Wie verärgert die brasilianische Seite ist, hatte sich bereits beim Besuch von Annalena Baerbock Anfang Juni gezeigt. Dass ein Präsident eine eigens angereiste Außenministerin nicht empfängt, kommt vor. Aber dass Baerbock lediglich von ihrer stellvertretenden brasilianischen Amtskollegin Maria Laura da Rocha begrüßt wurde, spricht Bände. Zumal auch sie nicht mit leeren Händen gekommen war. „Wir haben bereits für den Amazonienfonds in der Vergangenheit Millionen eingezahlt. Diese Reise dient auch dazu, weitere Millionen dafür zur Verfügung zu stellen“, so Baerbock bei ihrem Besuch.

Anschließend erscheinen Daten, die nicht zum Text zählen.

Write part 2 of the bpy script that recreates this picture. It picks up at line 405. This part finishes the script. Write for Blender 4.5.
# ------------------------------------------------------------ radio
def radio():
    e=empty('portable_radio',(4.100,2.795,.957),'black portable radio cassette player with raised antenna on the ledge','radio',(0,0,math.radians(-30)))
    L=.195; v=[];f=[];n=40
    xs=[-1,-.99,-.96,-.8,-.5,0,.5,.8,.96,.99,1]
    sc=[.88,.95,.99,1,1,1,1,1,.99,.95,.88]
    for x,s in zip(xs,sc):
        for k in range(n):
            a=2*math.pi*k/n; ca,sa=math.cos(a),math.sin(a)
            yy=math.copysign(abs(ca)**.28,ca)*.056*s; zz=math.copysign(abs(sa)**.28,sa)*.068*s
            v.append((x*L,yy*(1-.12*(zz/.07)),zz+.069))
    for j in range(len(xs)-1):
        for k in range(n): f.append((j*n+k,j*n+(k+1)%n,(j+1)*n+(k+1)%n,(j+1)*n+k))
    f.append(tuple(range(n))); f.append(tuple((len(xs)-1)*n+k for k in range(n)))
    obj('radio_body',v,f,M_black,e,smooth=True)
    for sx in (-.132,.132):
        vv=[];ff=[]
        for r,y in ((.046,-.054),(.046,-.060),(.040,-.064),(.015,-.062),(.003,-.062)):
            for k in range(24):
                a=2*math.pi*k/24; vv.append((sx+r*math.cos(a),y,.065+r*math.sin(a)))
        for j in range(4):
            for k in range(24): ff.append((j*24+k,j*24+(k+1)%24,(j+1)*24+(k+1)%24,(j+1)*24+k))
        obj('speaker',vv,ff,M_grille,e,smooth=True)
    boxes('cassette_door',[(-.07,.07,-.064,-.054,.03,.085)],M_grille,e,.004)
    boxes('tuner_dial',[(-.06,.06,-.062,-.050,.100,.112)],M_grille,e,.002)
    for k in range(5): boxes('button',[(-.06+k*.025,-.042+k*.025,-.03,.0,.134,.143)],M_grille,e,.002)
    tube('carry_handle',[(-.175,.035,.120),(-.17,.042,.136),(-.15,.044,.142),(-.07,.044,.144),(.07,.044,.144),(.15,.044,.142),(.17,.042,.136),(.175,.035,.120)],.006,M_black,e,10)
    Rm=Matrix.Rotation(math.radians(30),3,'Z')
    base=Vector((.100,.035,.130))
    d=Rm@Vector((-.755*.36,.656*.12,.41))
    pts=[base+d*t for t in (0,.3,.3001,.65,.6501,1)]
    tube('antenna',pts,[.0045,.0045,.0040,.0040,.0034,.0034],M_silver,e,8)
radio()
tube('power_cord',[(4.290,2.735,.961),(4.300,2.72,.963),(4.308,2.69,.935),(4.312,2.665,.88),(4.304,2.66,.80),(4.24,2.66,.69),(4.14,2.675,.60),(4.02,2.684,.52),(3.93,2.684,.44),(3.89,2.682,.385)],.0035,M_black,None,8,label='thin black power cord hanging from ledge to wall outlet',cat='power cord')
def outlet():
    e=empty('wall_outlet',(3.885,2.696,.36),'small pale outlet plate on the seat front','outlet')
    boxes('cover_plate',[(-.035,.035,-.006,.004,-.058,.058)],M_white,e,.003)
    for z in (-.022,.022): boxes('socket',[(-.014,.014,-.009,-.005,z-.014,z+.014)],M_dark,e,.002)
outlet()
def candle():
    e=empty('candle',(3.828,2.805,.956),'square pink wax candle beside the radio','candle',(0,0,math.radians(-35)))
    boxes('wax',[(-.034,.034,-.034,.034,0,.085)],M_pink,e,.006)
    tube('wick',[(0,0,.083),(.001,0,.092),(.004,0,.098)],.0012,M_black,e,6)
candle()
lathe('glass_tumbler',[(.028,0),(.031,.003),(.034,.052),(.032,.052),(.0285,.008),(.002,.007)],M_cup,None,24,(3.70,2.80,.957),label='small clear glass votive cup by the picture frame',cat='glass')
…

Was Lula vor allem auf die Palme bringt, ist die EU-Verordnung über entwaldungsfreie Lieferketten, die erst vor einigen Wochen in Kraft trat. Sie verbietet die Einfuhr und den Verkauf von landwirtschaftlichen Erzeugnissen wie Rindfleisch, Kakao, Kaffee, Holz oder Sojabohnen, die auf nach dem 31. Dezember 2020 abgeholzten Waldflächen angebaut oder produziert werden. Die jetzt in einem Zusatzdokument enthaltenen Umweltanforderungen sorgen bei den südamerikanischen Staaten für Unmut.

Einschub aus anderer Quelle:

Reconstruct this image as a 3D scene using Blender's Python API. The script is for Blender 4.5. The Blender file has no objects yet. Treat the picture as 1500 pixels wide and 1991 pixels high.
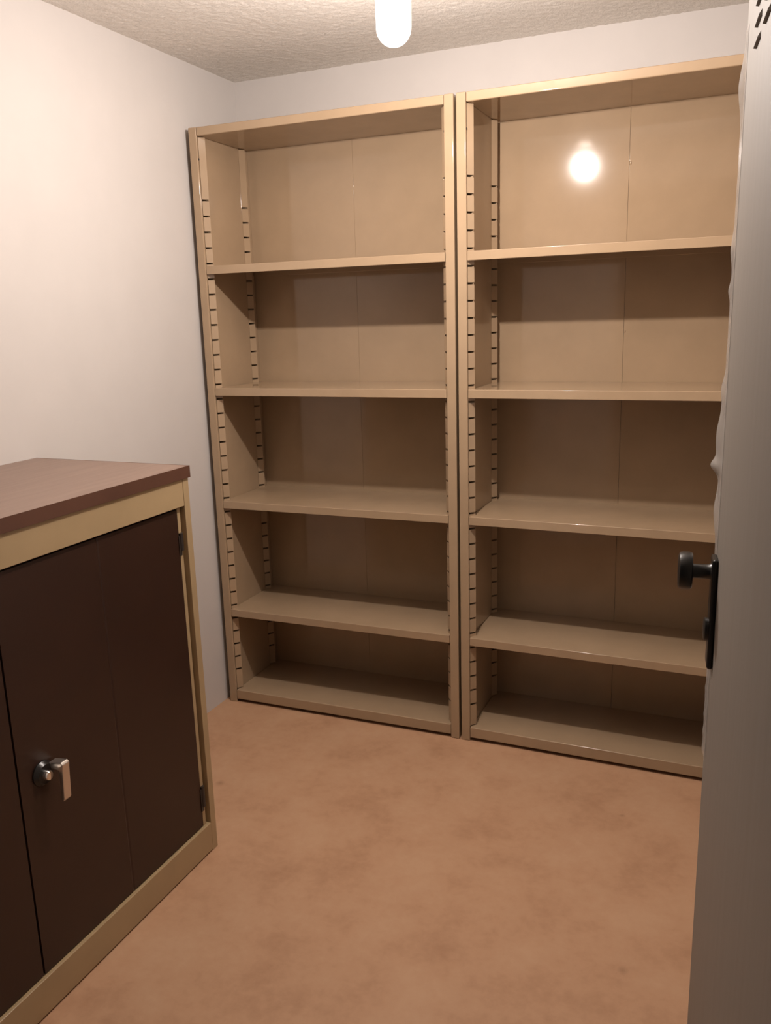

Ohne konkrete Vorschläge zur Überwindung dieser „Hindernisse, die es gibt“, präsentierte von der Leyen nun eine Neudefinition: „Dieses Abkommen ist eine Plattform für einen langfristigen Dialog, und wir haben ein Schreiben als zusätzliches Instrument geschickt“, erklärte die Kommissionspräsidentin. Die EU warte auf Antwort, um die notwendigen Schritte zum Abschluss des Abkommens unternehmen zu können. Ende Juni werden sich die Unterhändler von EU und Mercosur in Buenos Aires erneut treffen. Dann wollen die südamerikanischen Länder einen Gegenvorschlag vorlegen.